More OECS coastal, marine environment to be conserved
News
February 7, 2014
More OECS coastal, marine environment to be conserved

By 2016, countries within the Organization of Eastern Caribbean States (OECS), should have effectively conserved 10 per cent of their coastal and marine environment, through the Eastern Caribbean Marine Managed Areas Network (ECMMAN) project.{{more}}

This was revealed on Tuesday, during the project’s first consultation in St Vincent and the Grenadines.

According to Sherry Constantine, the programme manager, the ECMMAN project was designed to facilitate a part of the Caribbean Challenge Initiative, which challenges countries in the region to conserve 20 per cent of their marine environment by 2020.

“There was need for an additional project of conserving 20 per cent of the coastal and marine habitat in 2020,” Constantine, who works with The Nature Conservancy, said. “The objectives are to improve fisheries and conserve and restore marine resources while providing for sustainable job opportunities in coastal communities.”

The programme manager noted that through the project, St Vincent and the Grenadines, as well as the other countries of the OECS will be able to effectively double their marine management areas.

Joan Norville, programme officer and representative from the OECS Secretariat, noted that the Caribbean region is included in the top five biodiversity hot spots in the world due to the marine and coastal eco-systems.

Therefore, she stressed the importance of conserving these areas especially since they are essential to the people.

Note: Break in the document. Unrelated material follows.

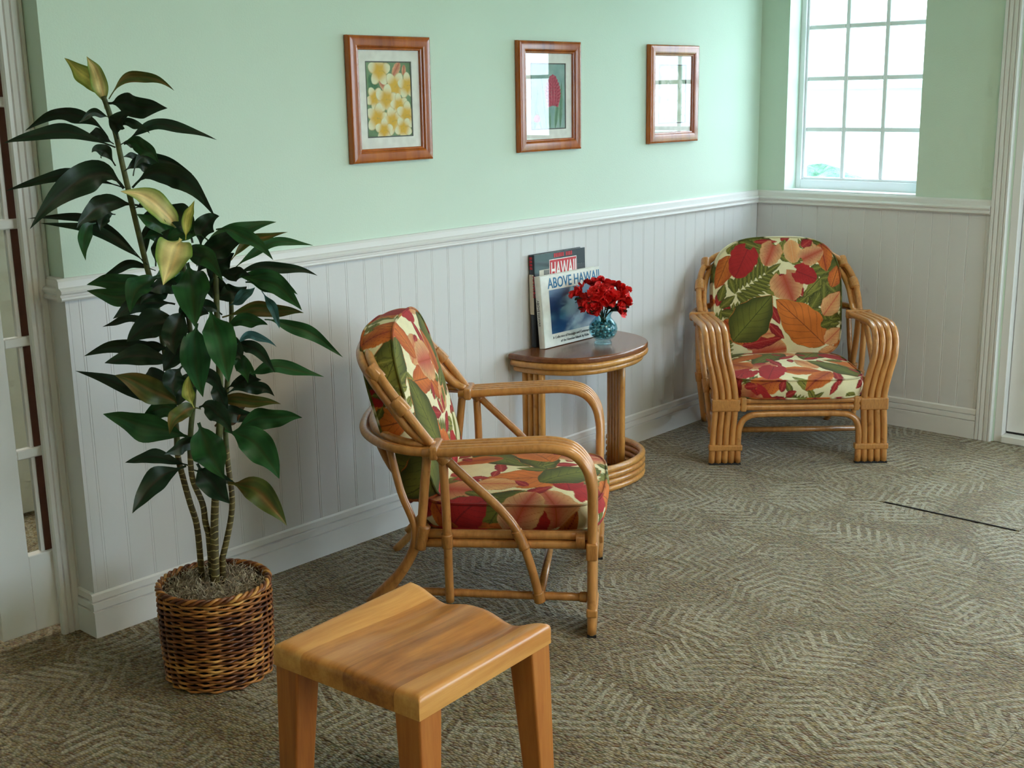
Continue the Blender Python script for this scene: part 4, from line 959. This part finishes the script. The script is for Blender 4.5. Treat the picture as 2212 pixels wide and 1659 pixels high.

“As we all know, these areas are increasingly subject to pressures from various sources,” she said. “The health, productivity and diversity of marine ecosystems are essential to economic viability and survival of our people, therefore the integrity of these must be preserved, rehabilitated or maintained when necessary for future generations.”

National Parks, Rivers and Beaches is the agency that is heading the ECMMAN project locally.

In his remarks, the director, Andrew Wilson stated that the project has the potential to positively impact the conservation of “natural resource, economic drivers that we highly depend on presently and will no doubt continue to have a heavy reliance on in the future, especially where our marine resources and geographic space is many times exponentially larger than our terrestrial space.”

The ECMMAN project is a four-year project that began in 2013 among the OECS countries of St Kitts and Nevis, Antigua and Barbuda, St Lucia, St Vincent and the Grenadines and Grenada.

The project is funded by the German Federal Ministry for the Environment, which provided approximately EC$14.7 million.